TASK TO COMPLETE
Repeat every line, exactly, from the very first through the one where "0, .11).build('baseboard_left_far', M['white']))" appears. Add nothing else.

DATASET CONTENT
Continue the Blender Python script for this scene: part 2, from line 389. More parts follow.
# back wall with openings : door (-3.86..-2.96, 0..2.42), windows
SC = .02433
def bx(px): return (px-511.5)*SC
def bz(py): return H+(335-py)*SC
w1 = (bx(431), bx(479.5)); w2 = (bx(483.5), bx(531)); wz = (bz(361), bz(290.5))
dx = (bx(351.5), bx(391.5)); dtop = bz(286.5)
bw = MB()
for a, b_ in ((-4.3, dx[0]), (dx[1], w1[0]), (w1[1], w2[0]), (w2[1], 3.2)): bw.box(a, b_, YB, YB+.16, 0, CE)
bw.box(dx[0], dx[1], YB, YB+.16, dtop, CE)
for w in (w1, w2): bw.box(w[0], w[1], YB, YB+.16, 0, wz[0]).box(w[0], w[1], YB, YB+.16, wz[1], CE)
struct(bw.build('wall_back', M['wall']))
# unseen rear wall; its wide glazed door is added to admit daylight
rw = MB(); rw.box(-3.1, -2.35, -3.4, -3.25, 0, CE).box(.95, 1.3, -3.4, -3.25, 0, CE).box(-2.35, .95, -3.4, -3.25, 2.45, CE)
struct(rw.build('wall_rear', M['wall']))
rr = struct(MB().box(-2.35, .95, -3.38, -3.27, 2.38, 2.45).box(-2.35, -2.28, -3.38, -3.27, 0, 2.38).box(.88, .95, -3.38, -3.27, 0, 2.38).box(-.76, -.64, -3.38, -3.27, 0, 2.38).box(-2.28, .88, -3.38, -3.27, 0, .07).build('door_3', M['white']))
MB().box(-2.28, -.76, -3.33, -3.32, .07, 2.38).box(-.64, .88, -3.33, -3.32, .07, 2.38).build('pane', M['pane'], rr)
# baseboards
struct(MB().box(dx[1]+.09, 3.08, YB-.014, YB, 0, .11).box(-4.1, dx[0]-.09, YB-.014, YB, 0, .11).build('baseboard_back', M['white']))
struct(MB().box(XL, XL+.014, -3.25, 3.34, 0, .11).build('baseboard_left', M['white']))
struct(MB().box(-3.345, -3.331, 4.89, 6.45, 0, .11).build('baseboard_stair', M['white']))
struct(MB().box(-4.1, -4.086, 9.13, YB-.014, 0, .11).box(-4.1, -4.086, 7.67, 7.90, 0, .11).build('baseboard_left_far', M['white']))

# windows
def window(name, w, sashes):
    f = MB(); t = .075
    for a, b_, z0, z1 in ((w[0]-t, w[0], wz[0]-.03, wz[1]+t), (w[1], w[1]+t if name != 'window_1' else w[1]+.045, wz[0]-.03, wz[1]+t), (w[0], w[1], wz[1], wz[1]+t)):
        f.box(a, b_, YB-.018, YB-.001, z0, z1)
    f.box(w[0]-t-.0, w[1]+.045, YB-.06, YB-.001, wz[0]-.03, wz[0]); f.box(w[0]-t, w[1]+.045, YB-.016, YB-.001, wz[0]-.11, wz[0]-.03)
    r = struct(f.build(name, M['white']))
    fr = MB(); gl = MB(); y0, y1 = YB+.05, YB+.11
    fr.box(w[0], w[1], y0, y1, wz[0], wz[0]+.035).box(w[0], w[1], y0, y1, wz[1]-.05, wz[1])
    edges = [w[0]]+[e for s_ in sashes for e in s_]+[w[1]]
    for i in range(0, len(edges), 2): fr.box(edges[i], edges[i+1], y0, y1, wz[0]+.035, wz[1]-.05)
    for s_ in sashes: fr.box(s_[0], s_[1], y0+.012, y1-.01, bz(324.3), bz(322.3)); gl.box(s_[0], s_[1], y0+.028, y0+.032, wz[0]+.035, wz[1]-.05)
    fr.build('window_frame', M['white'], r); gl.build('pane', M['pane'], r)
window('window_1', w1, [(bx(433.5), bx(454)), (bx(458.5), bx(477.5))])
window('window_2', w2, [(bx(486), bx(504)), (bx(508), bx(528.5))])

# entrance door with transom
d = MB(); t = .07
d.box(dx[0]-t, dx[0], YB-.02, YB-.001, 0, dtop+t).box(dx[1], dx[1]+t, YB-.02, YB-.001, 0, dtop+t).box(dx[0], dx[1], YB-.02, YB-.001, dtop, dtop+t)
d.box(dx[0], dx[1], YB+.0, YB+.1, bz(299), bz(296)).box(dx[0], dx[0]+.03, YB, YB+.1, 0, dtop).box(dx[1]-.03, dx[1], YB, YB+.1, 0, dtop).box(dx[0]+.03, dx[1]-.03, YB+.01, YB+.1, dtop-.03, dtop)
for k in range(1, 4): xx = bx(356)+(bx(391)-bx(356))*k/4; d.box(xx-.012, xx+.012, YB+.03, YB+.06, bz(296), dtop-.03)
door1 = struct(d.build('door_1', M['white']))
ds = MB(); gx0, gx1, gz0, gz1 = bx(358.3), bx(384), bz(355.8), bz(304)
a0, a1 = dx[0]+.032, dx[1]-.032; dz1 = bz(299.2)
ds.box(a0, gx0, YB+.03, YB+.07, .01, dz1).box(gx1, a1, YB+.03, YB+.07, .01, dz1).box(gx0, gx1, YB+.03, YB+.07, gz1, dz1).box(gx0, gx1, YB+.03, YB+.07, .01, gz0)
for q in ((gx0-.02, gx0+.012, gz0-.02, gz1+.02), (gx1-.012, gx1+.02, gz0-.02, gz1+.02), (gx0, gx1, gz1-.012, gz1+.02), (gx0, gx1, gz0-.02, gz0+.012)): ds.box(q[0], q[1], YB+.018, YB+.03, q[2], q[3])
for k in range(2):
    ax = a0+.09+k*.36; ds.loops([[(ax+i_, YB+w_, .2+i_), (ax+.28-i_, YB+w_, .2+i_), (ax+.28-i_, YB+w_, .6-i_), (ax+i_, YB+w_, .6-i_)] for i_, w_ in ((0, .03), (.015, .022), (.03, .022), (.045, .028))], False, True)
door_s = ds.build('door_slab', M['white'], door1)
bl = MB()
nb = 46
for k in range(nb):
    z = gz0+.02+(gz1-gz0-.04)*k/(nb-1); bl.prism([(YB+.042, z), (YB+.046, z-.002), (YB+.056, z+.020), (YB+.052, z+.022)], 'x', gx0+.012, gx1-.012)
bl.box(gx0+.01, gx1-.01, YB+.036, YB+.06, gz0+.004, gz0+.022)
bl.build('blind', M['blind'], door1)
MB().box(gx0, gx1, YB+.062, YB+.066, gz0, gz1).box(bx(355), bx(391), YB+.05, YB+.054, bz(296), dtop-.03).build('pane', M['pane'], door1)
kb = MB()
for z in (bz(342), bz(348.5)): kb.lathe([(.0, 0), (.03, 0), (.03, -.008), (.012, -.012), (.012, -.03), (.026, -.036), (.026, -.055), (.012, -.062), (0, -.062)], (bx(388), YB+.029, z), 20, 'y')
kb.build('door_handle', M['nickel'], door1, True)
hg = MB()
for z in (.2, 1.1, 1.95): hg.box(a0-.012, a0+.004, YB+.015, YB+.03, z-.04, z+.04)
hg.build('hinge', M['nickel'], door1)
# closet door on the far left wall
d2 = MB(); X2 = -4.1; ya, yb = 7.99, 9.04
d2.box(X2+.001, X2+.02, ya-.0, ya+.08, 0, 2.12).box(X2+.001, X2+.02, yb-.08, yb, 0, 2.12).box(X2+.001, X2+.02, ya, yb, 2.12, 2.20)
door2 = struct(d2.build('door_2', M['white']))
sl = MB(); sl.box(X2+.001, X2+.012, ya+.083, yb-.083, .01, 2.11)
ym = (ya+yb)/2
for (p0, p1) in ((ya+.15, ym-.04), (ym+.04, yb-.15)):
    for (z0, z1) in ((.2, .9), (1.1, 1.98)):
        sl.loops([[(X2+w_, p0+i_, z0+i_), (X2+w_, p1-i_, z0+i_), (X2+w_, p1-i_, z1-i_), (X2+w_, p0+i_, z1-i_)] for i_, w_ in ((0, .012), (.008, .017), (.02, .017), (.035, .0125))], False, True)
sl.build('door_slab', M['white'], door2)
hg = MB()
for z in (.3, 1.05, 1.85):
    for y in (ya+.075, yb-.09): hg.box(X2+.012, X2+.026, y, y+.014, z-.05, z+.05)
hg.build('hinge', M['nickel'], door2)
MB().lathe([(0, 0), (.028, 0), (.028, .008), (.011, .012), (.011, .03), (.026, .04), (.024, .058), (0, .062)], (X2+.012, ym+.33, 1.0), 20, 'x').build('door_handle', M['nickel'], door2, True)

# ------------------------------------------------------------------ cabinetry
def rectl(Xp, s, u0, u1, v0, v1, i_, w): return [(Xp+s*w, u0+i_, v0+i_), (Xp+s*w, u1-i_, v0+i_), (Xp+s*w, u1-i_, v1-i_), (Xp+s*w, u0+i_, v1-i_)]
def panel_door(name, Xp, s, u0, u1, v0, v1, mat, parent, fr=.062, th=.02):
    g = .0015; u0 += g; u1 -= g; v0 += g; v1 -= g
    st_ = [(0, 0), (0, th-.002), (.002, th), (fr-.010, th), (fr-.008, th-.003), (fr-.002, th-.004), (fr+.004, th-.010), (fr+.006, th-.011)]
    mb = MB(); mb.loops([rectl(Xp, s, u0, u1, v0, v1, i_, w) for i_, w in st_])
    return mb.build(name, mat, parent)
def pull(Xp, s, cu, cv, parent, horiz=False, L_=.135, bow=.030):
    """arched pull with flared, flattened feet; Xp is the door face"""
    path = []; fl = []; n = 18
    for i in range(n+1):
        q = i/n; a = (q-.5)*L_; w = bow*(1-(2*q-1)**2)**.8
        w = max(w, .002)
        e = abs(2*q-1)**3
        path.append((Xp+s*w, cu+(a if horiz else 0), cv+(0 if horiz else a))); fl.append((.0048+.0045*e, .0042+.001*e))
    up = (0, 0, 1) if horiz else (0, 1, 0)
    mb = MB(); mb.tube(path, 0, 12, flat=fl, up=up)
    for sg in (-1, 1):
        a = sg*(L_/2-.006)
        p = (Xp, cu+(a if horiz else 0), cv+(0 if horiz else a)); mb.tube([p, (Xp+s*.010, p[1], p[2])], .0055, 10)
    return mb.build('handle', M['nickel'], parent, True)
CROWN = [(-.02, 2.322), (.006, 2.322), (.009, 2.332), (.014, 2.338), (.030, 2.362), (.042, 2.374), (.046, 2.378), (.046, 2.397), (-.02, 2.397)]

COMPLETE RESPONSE
Continue the Blender Python script for this scene: part 2, from line 389. More parts follow.
# back wall with openings : door (-3.86..-2.96, 0..2.42), windows
SC = .02433
def bx(px): return (px-511.5)*SC
def bz(py): return H+(335-py)*SC
w1 = (bx(431), bx(479.5)); w2 = (bx(483.5), bx(531)); wz = (bz(361), bz(290.5))
dx = (bx(351.5), bx(391.5)); dtop = bz(286.5)
bw = MB()
for a, b_ in ((-4.3, dx[0]), (dx[1], w1[0]), (w1[1], w2[0]), (w2[1], 3.2)): bw.box(a, b_, YB, YB+.16, 0, CE)
bw.box(dx[0], dx[1], YB, YB+.16, dtop, CE)
for w in (w1, w2): bw.box(w[0], w[1], YB, YB+.16, 0, wz[0]).box(w[0], w[1], YB, YB+.16, wz[1], CE)
struct(bw.build('wall_back', M['wall']))
# unseen rear wall; its wide glazed door is added to admit daylight
rw = MB(); rw.box(-3.1, -2.35, -3.4, -3.25, 0, CE).box(.95, 1.3, -3.4, -3.25, 0, CE).box(-2.35, .95, -3.4, -3.25, 2.45, CE)
struct(rw.build('wall_rear', M['wall']))
rr = struct(MB().box(-2.35, .95, -3.38, -3.27, 2.38, 2.45).box(-2.35, -2.28, -3.38, -3.27, 0, 2.38).box(.88, .95, -3.38, -3.27, 0, 2.38).box(-.76, -.64, -3.38, -3.27, 0, 2.38).box(-2.28, .88, -3.38, -3.27, 0, .07).build('door_3', M['white']))
MB().box(-2.28, -.76, -3.33, -3.32, .07, 2.38).box(-.64, .88, -3.33, -3.32, .07, 2.38).build('pane', M['pane'], rr)
# baseboards
struct(MB().box(dx[1]+.09, 3.08, YB-.014, YB, 0, .11).box(-4.1, dx[0]-.09, YB-.014, YB, 0, .11).build('baseboard_back', M['white']))
struct(MB().box(XL, XL+.014, -3.25, 3.34, 0, .11).build('baseboard_left', M['white']))
struct(MB().box(-3.345, -3.331, 4.89, 6.45, 0, .11).build('baseboard_stair', M['white']))
struct(MB().box(-4.1, -4.086, 9.13, YB-.014, 0, .11).box(-4.1, -4.086, 7.67, 7.90, 0, .11).build('baseboard_left_far', M['white']))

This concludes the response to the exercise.